# EXERCISE TASK
Transcribe the listing exactly, leaving out every picture.

# DATA

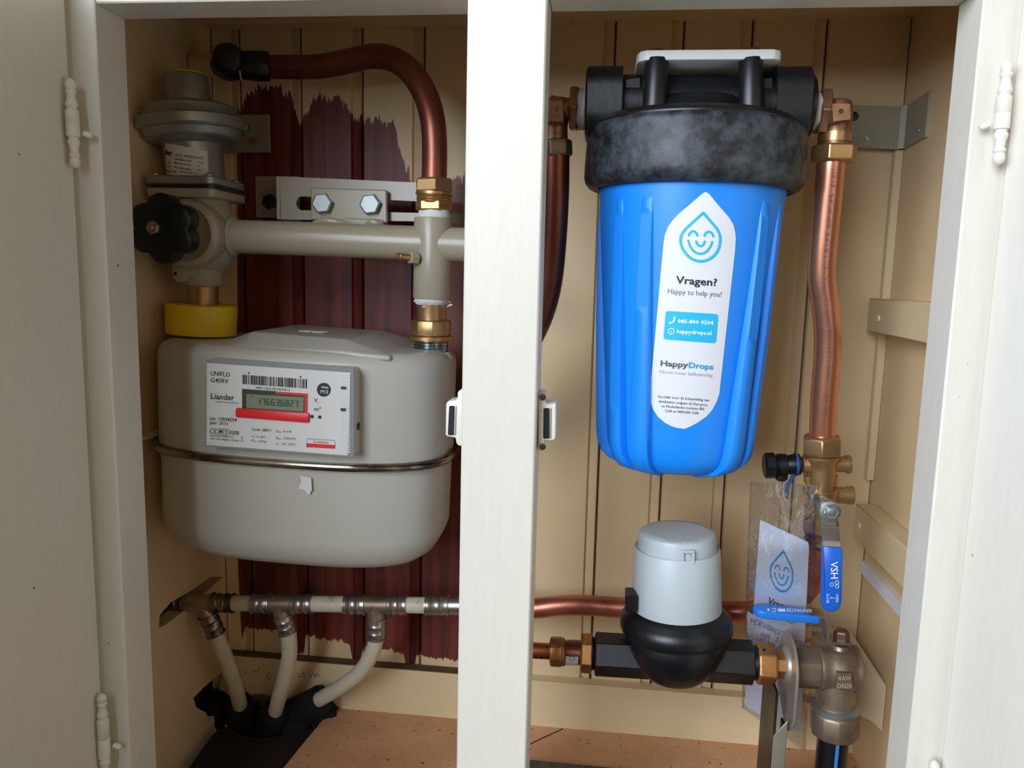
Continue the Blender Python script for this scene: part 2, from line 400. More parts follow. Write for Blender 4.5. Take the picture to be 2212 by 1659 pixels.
# battens and rails on the right wall
struct(B().box((WR - .0085, YB - .009, .31), (WR, YB, P(1930, 325, YB).z)), 'trim_7', m_trim, bev=.001)
def rail(name, t0, t1, b0, X0, m, y_end):   # bar on the right wall, seen face X0
    z1, z0 = PX(*t0, X0).z, PX(*b0, X0).z
    return struct(B().box((X0, YJ + .004, z0), (WR, y_end, z1)), name, m, bev=.0012)
r1 = rail('trim_8', (1876, 644), None, (1871, 715), P(1874, 680, .848).x, m_trim, .848)
r2 = rail('trim_9', (1848, 1087), None, (1842, 1160), P(1845, 1120, .84).x, m_trim, .84)
B().lathe(PX(1898, 688, P(1874, 680, .848).x), (-1, 0, 0), [(0, .0036), (.0012, .0032), (.0014, .001)], 14).link('screw', m_hinge, r1)
B().lathe(PX(1857, 1136, P(1845, 1120, .84).x), (-1, 0, 0), [(0, .0036), (.0012, .0032), (.0014, .001)], 14).link('screw', m_hinge, r2)
z1 = PX(1865, 1214, WR - .004).z; z0 = PX(1865, 1243, WR - .004).z
struct(B().box((WR - .004, YJ + .004, z0), (WR, .856, z1)), 'light_leak_strip', mat('white leaked light strip', 'DDE3E8', .5, var=.03))  # pale strip added below the lower rail, its colour stands for leaking light
# floor
struct(B().prism([PZ(x, y, 0) for x, y in ((700, 1552), (722, 1522), (760, 1500))] + [V((-.24, YB, 0)), V((WR, YB, 0)), V((WR, YF + .1, 0)), V((XM1 + .05, YF + .1, 0)), PZ(985, 1800, 0), PZ(560, 1720, 0), PZ(612, 1659, 0), PZ(668, 1590, 0)], (0, 0, -.008)), 'floor', m_tile, 30)
struct(B().prism([PZ(x, y, -.012) for x, y in ((408, 1659), (455, 1592), (480, 1566), (520, 1588), (560, 1595), (610, 1590), (700, 1566), (740, 1560), (760, 1640), (600, 1760), (360, 1760))], (0, 0, -.01)), 'floor_lower', m_dboard, 0)
struct(B().box((WL - .05, YJ - .2, -.14), (WR, YB + .05, -.13)), 'floor_pit', m_dark)
PZ_edge = PZ(1150, 1642, 0.003)
struct(B().prism([PZ(1100, 1637, .004), PZ(1420, 1668, .004), PZ(1420, 1760, .004), PZ(1100, 1760, .004)], (0, 0, -.003)), 'floor_strip', m_grime, 0)
# baseboard along the back
zb = P(760, 1438, .845).z; bb = B()
bl = P(492, 1420, .845).x
plane_hole(bb, [V((WL, .845, zb)), V((WL, .845, .03)), P(470, 1512, .845), P(560, 1498, .845), P(640, 1512, .845), P(690, 1500, .845), P(735, 1530, .845), V((-.265, .845, 0)), V((WR, .845, 0)), V((WR, .845, zb))], [], (0, .015, 0))
struct(bb, 'baseboard_back', m_trim, 0, bev=.0012)
bpn = B(); fm = lambda x, y: P(x, y, .8446)
for pts in ([(528, 1448), (531, 1456), (535, 1449)], [(540, 1455), (548, 1448), (556, 1452), (562, 1440)], [(583, 1452), (576, 1458), (580, 1466), (588, 1464)], [(641, 1453), (650, 1461), (641, 1462)], [(655, 1448), (657, 1466)], [(650, 1455), (662, 1453)], [(668, 1452), (672, 1464), (676, 1453), (682, 1464), (684, 1454), (692, 1463)]):
    bpn.stroke(pts, 1.1, fm)
bpn.link('pencil_marks', m_pencil, bpy.data.objects['baseboard_back'], 0)

dust = mat('dusty ledge', '6B5537', .9, var=.4, vs=60)
B().box((WL + .002, .846, zb), (-.078, YB - .0005, zb + .0008)).link('dust', dust, bpy.data.objects['baseboard_back'], 0)
B().stroke([(1120, 1626), (1150, 1605), (1190, 1586), (1216, 1574)], 2.2, lambda x, y: PZ(x, y, .0003)).link('seam', m_dboard, bpy.data.objects['floor'], 0)

# door leaves, both swung open past square, with their finial hinges
def door(name, X, s, zA, hinges):
    a = math.radians(91.5 if s < 0 else 106); d = V((s*math.cos(a)*-1*-1, -math.sin(a), 0)) if s > 0 else V((math.cos(a), -math.sin(a), 0))
    o = V((X, YF - .004, 0)); L = .325; nrm = V((s * math.sin(a), s*math.cos(a) * (1 if s > 0 else 1), 0))
    d = V((s * -math.cos(a), -math.sin(a), 0)); nrm = V((s * math.sin(a), -math.cos(a) * -1 * -1, 0))
    nrm = V((-d.y, d.x, 0)) * s; nrm = nrm if nrm.x * s > 0 else -nrm
    b = B().prism([o + V((0, 0, -.28)), o + d*L + V((0, 0, -.28)), o + d*L + V((0, 0, ZT + .018)), o + V((0, 0, ZT + .018))], nrm * .018)
    dr = b.link(name, m_frame, None, 40, .0015, kind='structure')
    for (xt, yt, xb, yb) in hinges:
        A, Bq = P(xt, yt, YF - .011), P(xb, yb, YF - .011); Lh = (Bq - A).length; ax = (Bq - A)
        r = .0047
        h = B().lathe(A, ax, [(0, .0005), (.0018, r*.6), (.0042, r*.8), (.0065, r*.76), (.008, r*.6), (.0088, r*.78), (.0102, r*.8), (.0112, r*.6), (.0155, r*.7), (.0185, r*.92), (.0198, r*.9), (.0206, r*.72), (.0222, r*.74), (.0225, r*.9), (.0228, r), (Lh/2 - .0003, r), (Lh/2, r*.93), (Lh/2 + .0003, r), (Lh - .0228, r), (Lh - .0225, r*.9), (Lh - .0222, r*.74), (Lh - .0206, r*.72), (Lh - .0198, r*.9), (Lh - .0185, r*.92), (Lh - .0155, r*.7), (Lh - .0112, r*.6), (Lh - .0102, r*.8), (Lh - .0088, r*.78), (Lh - .008, r*.6), (Lh - .0065, r*.76), (Lh - .0042, r*.8), (Lh - .0018, r*.6), (Lh, .0005)], 20)
        ho = h.link('hinge', m_hinge, dr, 50)
        q = A + ax * .6 - V((s*.006, -.004, 0))
        B().lathe(q, (-s*.6, 0, -.2), [(0, .0022), (.004, .0024), (.006, .0014)], 10).link('hinge_pin', m_hinge, ho)
    return dr
door('door_1', XDL, -1, 0, [(151, 168, 163, 364), (219, 1497, 229, 1690)])
door('door_2', XDR, 1, 0, [(2177, 128, 2156, 358), (2019, 1642, 2004, 1850)])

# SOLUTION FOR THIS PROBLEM
Continue the Blender Python script for this scene: part 2, from line 400. More parts follow. Write for Blender 4.5. Take the picture to be 2212 by 1659 pixels.
# battens and rails on the right wall
struct(B().box((WR - .0085, YB - .009, .31), (WR, YB, P(1930, 325, YB).z)), 'trim_7', m_trim, bev=.001)
def rail(name, t0, t1, b0, X0, m, y_end):   # bar on the right wall, seen face X0
    z1, z0 = PX(*t0, X0).z, PX(*b0, X0).z
    return struct(B().box((X0, YJ + .004, z0), (WR, y_end, z1)), name, m, bev=.0012)
r1 = rail('trim_8', (1876, 644), None, (1871, 715), P(1874, 680, .848).x, m_trim, .848)
r2 = rail('trim_9', (1848, 1087), None, (1842, 1160), P(1845, 1120, .84).x, m_trim, .84)
B().lathe(PX(1898, 688, P(1874, 680, .848).x), (-1, 0, 0), [(0, .0036), (.0012, .0032), (.0014, .001)], 14).link('screw', m_hinge, r1)
B().lathe(PX(1857, 1136, P(1845, 1120, .84).x), (-1, 0, 0), [(0, .0036), (.0012, .0032), (.0014, .001)], 14).link('screw', m_hinge, r2)
z1 = PX(1865, 1214, WR - .004).z; z0 = PX(1865, 1243, WR - .004).z
struct(B().box((WR - .004, YJ + .004, z0), (WR, .856, z1)), 'light_leak_strip', mat('white leaked light strip', 'DDE3E8', .5, var=.03))  # pale strip added below the lower rail, its colour stands for leaking light
# floor
struct(B().prism([PZ(x, y, 0) for x, y in ((700, 1552), (722, 1522), (760, 1500))] + [V((-.24, YB, 0)), V((WR, YB, 0)), V((WR, YF + .1, 0)), V((XM1 + .05, YF + .1, 0)), PZ(985, 1800, 0), PZ(560, 1720, 0), PZ(612, 1659, 0), PZ(668, 1590, 0)], (0, 0, -.008)), 'floor', m_tile, 30)
struct(B().prism([PZ(x, y, -.012) for x, y in ((408, 1659), (455, 1592), (480, 1566), (520, 1588), (560, 1595), (610, 1590), (700, 1566), (740, 1560), (760, 1640), (600, 1760), (360, 1760))], (0, 0, -.01)), 'floor_lower', m_dboard, 0)
struct(B().box((WL - .05, YJ - .2, -.14), (WR, YB + .05, -.13)), 'floor_pit', m_dark)
PZ_edge = PZ(1150, 1642, 0.003)
struct(B().prism([PZ(1100, 1637, .004), PZ(1420, 1668, .004), PZ(1420, 1760, .004), PZ(1100, 1760, .004)], (0, 0, -.003)), 'floor_strip', m_grime, 0)
# baseboard along the back
zb = P(760, 1438, .845).z; bb = B()
bl = P(492, 1420, .845).x
plane_hole(bb, [V((WL, .845, zb)), V((WL, .845, .03)), P(470, 1512, .845), P(560, 1498, .845), P(640, 1512, .845), P(690, 1500, .845), P(735, 1530, .845), V((-.265, .845, 0)), V((WR, .845, 0)), V((WR, .845, zb))], [], (0, .015, 0))
struct(bb, 'baseboard_back', m_trim, 0, bev=.0012)
bpn = B(); fm = lambda x, y: P(x, y, .8446)
for pts in ([(528, 1448), (531, 1456), (535, 1449)], [(540, 1455), (548, 1448), (556, 1452), (562, 1440)], [(583, 1452), (576, 1458), (580, 1466), (588, 1464)], [(641, 1453), (650, 1461), (641, 1462)], [(655, 1448), (657, 1466)], [(650, 1455), (662, 1453)], [(668, 1452), (672, 1464), (676, 1453), (682, 1464), (684, 1454), (692, 1463)]):
    bpn.stroke(pts, 1.1, fm)
bpn.link('pencil_marks', m_pencil, bpy.data.objects['baseboard_back'], 0)

dust = mat('dusty ledge', '6B5537', .9, var=.4, vs=60)
B().box((WL + .002, .846, zb), (-.078, YB - .0005, zb + .0008)).link('dust', dust, bpy.data.objects['baseboard_back'], 0)
B().stroke([(1120, 1626), (1150, 1605), (1190, 1586), (1216, 1574)], 2.2, lambda x, y: PZ(x, y, .0003)).link('seam', m_dboard, bpy.data.objects['floor'], 0)

# door leaves, both swung open past square, with their finial hinges
def door(name, X, s, zA, hinges):
    a = math.radians(91.5 if s < 0 else 106); d = V((s*math.cos(a)*-1*-1, -math.sin(a), 0)) if s > 0 else V((math.cos(a), -math.sin(a), 0))
    o = V((X, YF - .004, 0)); L = .325; nrm = V((s * math.sin(a), s*math.cos(a) * (1 if s > 0 else 1), 0))
    d = V((s * -math.cos(a), -math.sin(a), 0)); nrm = V((s * math.sin(a), -math.cos(a) * -1 * -1, 0))
    nrm = V((-d.y, d.x, 0)) * s; nrm = nrm if nrm.x * s > 0 else -nrm
    b = B().prism([o + V((0, 0, -.28)), o + d*L + V((0, 0, -.28)), o + d*L + V((0, 0, ZT + .018)), o + V((0, 0, ZT + .018))], nrm * .018)
    dr = b.link(name, m_frame, None, 40, .0015, kind='structure')
    for (xt, yt, xb, yb) in hinges:
        A, Bq = P(xt, yt, YF - .011), P(xb, yb, YF - .011); Lh = (Bq - A).length; ax = (Bq - A)
        r = .0047
        h = B().lathe(A, ax, [(0, .0005), (.0018, r*.6), (.0042, r*.8), (.0065, r*.76), (.008, r*.6), (.0088, r*.78), (.0102, r*.8), (.0112, r*.6), (.0155, r*.7), (.0185, r*.92), (.0198, r*.9), (.0206, r*.72), (.0222, r*.74), (.0225, r*.9), (.0228, r), (Lh/2 - .0003, r), (Lh/2, r*.93), (Lh/2 + .0003, r), (Lh - .0228, r), (Lh - .0225, r*.9), (Lh - .0222, r*.74), (Lh - .0206, r*.72), (Lh - .0198, r*.9), (Lh - .0185, r*.92), (Lh - .0155, r*.7), (Lh - .0112, r*.6), (Lh - .0102, r*.8), (Lh - .0088, r*.78), (Lh - .008, r*.6), (Lh - .0065, r*.76), (Lh - .0042, r*.8), (Lh - .0018, r*.6), (Lh, .0005)], 20)
        ho = h.link('hinge', m_hinge, dr, 50)
        q = A + ax * .6 - V((s*.006, -.004, 0))
        B().lathe(q, (-s*.6, 0, -.2), [(0, .0022), (.004, .0024), (.006, .0014)], 10).link('hinge_pin', m_hinge, ho)
    return dr
door('door_1', XDL, -1, 0, [(151, 168, 163, 364), (219, 1497, 229, 1690)])
door('door_2', XDR, 1, 0, [(2177, 128, 2156, 358), (2019, 1642, 2004, 1850)])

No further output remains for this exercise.